Charles Causley was a British poet, educator, and author. Strongly influenced by folk songs and ballad forms, Causley was a prolific, award-winning author of poetry for children and adults.
Background
Charles Causley was born on August 24, 1917, in Launceston, Cornwall, England, United Kingdom. He was the only child of Charles Samuel Causley (1885–1924), groom and gardener, and his wife, Laura Jane (1888–1971), domestic servant. His father, who had been a driver in the Army Service Corps on the western front, died from the effects of German gas when Causley was seven, and he was brought up by his mother, to whom he remained particularly close.
Education
Charles Causley was educated first at the local elementary school. He attended Launceston College. He left school at the age of sixteen to become a clerk in a builder's office.
Charles Stanley Causley was interested in poetry as a young man, though he never considered himself a poet in fact until he experienced war in the Royal Navy during World War II. It was during his six years in the navy that he felt he had found an important subject to write about, as well as the form in which to put it. Returning home in 1946, he completed his education and became a teacher in Cornwall. His first collection, Farewell, Aggie Weston, was published in 1951.

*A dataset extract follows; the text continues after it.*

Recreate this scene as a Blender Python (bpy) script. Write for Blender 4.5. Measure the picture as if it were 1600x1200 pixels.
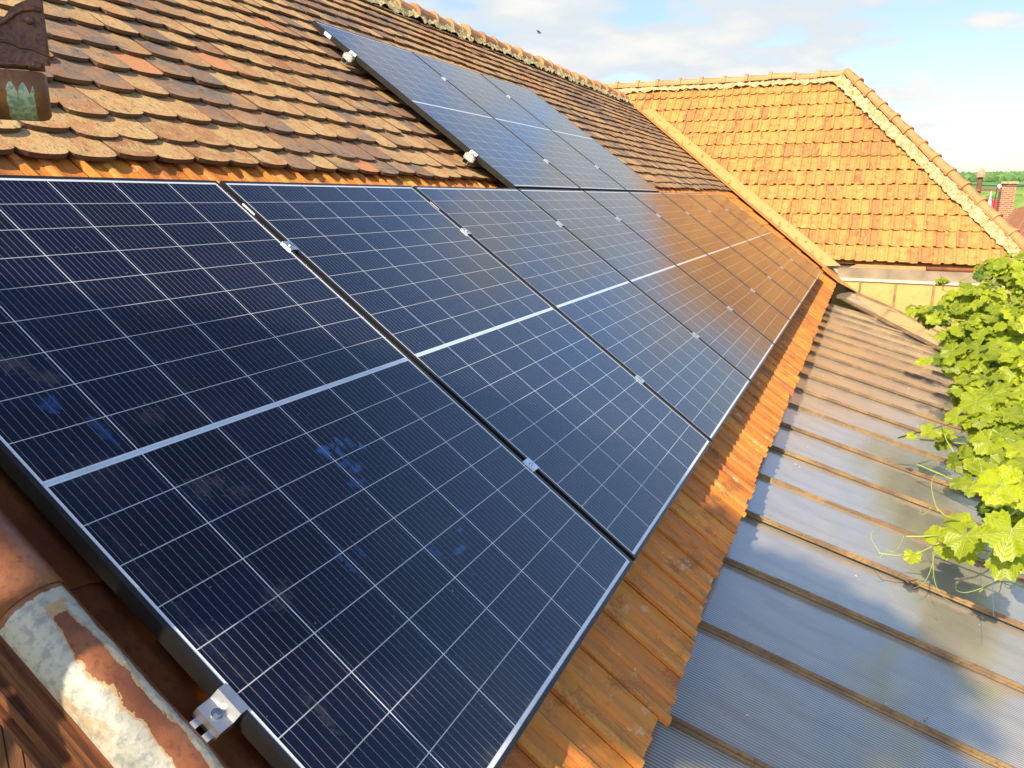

Over three dozen collections would follow, including Johnny Alleluia (1961), Six Women (1973), Secret Destinations (1984), and, most recently, Collected Poems, 1951-2000 (2000). Many of Causley's books were written for younger audiences, and he kept publishing children’s verses even after he left teaching in 1976. Some of these works include Dick Whittington: A Story from England (1976), Jack the Treacle Eater ( 1987). and The Mermaid of Zennor (1999).
He twice worked in Perth as a visiting Fellow at the University of Western Australia and worked at the Banff School of Fine Arts in Canada, and especially after his retirement was much in demand at poetry readings in the United Kingdom. He made many broadcasts.
Charles Causley is best remembered as the author of Farewell Aggie Weston. He was awarded the Queen's Gold Medal for Poetry in 1967, given an honorary doctorate at Exeter University in 1977, appointed the Commander of the Order of the British Empire in 1986, and, in 2001, was elected one of the 10 Companions of Literature by the Royal Society of Literature. The Charles Causley International Poetry Prize was established in his honor by the Causley Trust.
Charles Causley was a fellow of the Royal Society of Literature.
Personality
An intensely private person, Charles Causley was nevertheless approachable. He was a friend of such writers as Siegfried Sassoon, A. L. Rowse, Jack Clemo, and Ted Hughes (his closest friend).
Connections
Charles Causley didn't have his own family and children.